Czy targi odchodzą do lamusa?

W dobie Internetu i błyskawicznego dostępu do informacji istnieje coraz więcej możliwości dotarcia do klienta i partnera biznesowego. Targi branżowe, choć pozwalają dokonać sondażu rynku i nawiązać wartościowe relacje, pochłaniają znaczną część budżetu marketingowego firm. Dlatego nie brakuje głosów, że ich obecna formuła się wyczerpała. Czy jest tak naprawdę?

Obecność firmy na targach dziś ma głównie charakter prestiżowy. Ich kompleksowość sprawia, że gromadzą w jednym miejscu znaczną część przedstawicieli danej branży oraz całe środowisko zainteresowane jej działalnością: klientów, kontrahentów i przede wszystkim media. Utrzymywanie i nawiązywanie bezpośrednich kontaktów, możliwość budowania wizerunku i obserwowanie bieżących trendów są dziś główną motywacją udziału w tego typu wydarzeniach. Ich rola sprzedażowa przestała mieć strategiczne znaczenie. Sukces udziału w targach, niegdyś mierzony w liczbie zawartych transakcji i wartości kontraktów, dziś zależny jest od realizacji innych strategicznych celów: uzupełnienia wiedzy o konkurencji, rozszerzenia kanałów dystrybucji, sondażu rynku i przede wszystkim budowania pozycji i wizerunku firmy.

Obecność (nie)obowiązkowa

Rozwinięte kanały dystrybucji sprawiają, że targi branżowe przestały być obowiązkowym wydarzeniem dla wielu firm. Spośród bogatej listy imprez wybierają jedynie te, o najbardziej strategicznym znaczeniu i mieszczące się w określonym budżecie promocyjnym.

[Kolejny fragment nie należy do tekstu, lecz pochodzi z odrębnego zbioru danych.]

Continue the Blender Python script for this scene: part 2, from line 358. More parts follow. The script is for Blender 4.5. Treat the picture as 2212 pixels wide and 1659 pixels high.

Podjęcie decyzji wymaga rozstrzygnięć dotyczących segmentacji klientów, prestiżu imprezy i kalkulacji korzyści, w odniesieniu do nakładów finansowych. Według danych Polskiej Izby Przemysłu Targowego – w 2010 roku w Polsce odbyło się w sumie 227 targów i wystaw. Na całym świecie liczba ta oscyluje w granicy trzydziestu tysięcy. – Formuła wystaw o wymiarze lokalnym powoli zaczyna zmieniać swoją formę – twierdzi Katarzyna Dietrich z firmy Deante , która wzięła udział w największych targach branży instalacyjnej na świecie – International Trade Exhibition for Sanitation and Heating Technology 2011 we Frankfurcie nad Menem – Współczesne targi powinny mieć charakter międzynarodowy i umożliwiać nawiązywanie relacji biznesowych z kooperantami z całego świata. Imprezy o tak olbrzymim zasięgu to także miejsce wymiany doświadczeń, dzięki czemu wspierany jest rozwój i innowacyjność całej branży. Firmy coraz częściej ograniczają swoją politykę promocji bezpośredniej do kilku strategicznych imprez branżowych. Udział w nich ma przede wszystkim cele wizerunkowe i komunikacyjne na zewnątrz przedsiębiorstwa, ale nie można nie doceniać ich wpływu także na środowisko wewnętrzne. Przygotowania do wizyty na ważnej strategicznie wystawie pozwalają zmotywować pracowników do ambitnych i kreatywnych działań, wzmacniają ich satysfakcję i zaangażowanie.

Korzystne prognozy

Targi i wystawy wciąż są postrzegane jako skuteczne narzędzie komunikacji przedsiębiorstwa z otoczeniem. Według aktualnych danych AUMA MesseTrend 2011, 84% wystawców deklaruje, że targi są dla firm ważnym lub bardzo ważnym narzędziem marketingowym. Statystyki prowadzone przez Polską Izbę Przemysłu Targowego potwierdzają tę tendencję. Po załamaniu się rynku w 2009 roku możemy obserwować wzrost zainteresowania udziałem w targach zarówno wystawców, jak i odbiorców. W 2010 roku wzięło w nich udział 27 876 firm, a ich stoiska odwiedziło 1 013 846 osób. Niemal 15% wzrost liczby zwiedzających (w porównaniu z rokiem poprzednim) pozwala na optymistyczne wnioski odnośnie koniunktury gospodarczej i kondycji samych targów, jako instrumentu w komunikacji i marketingu.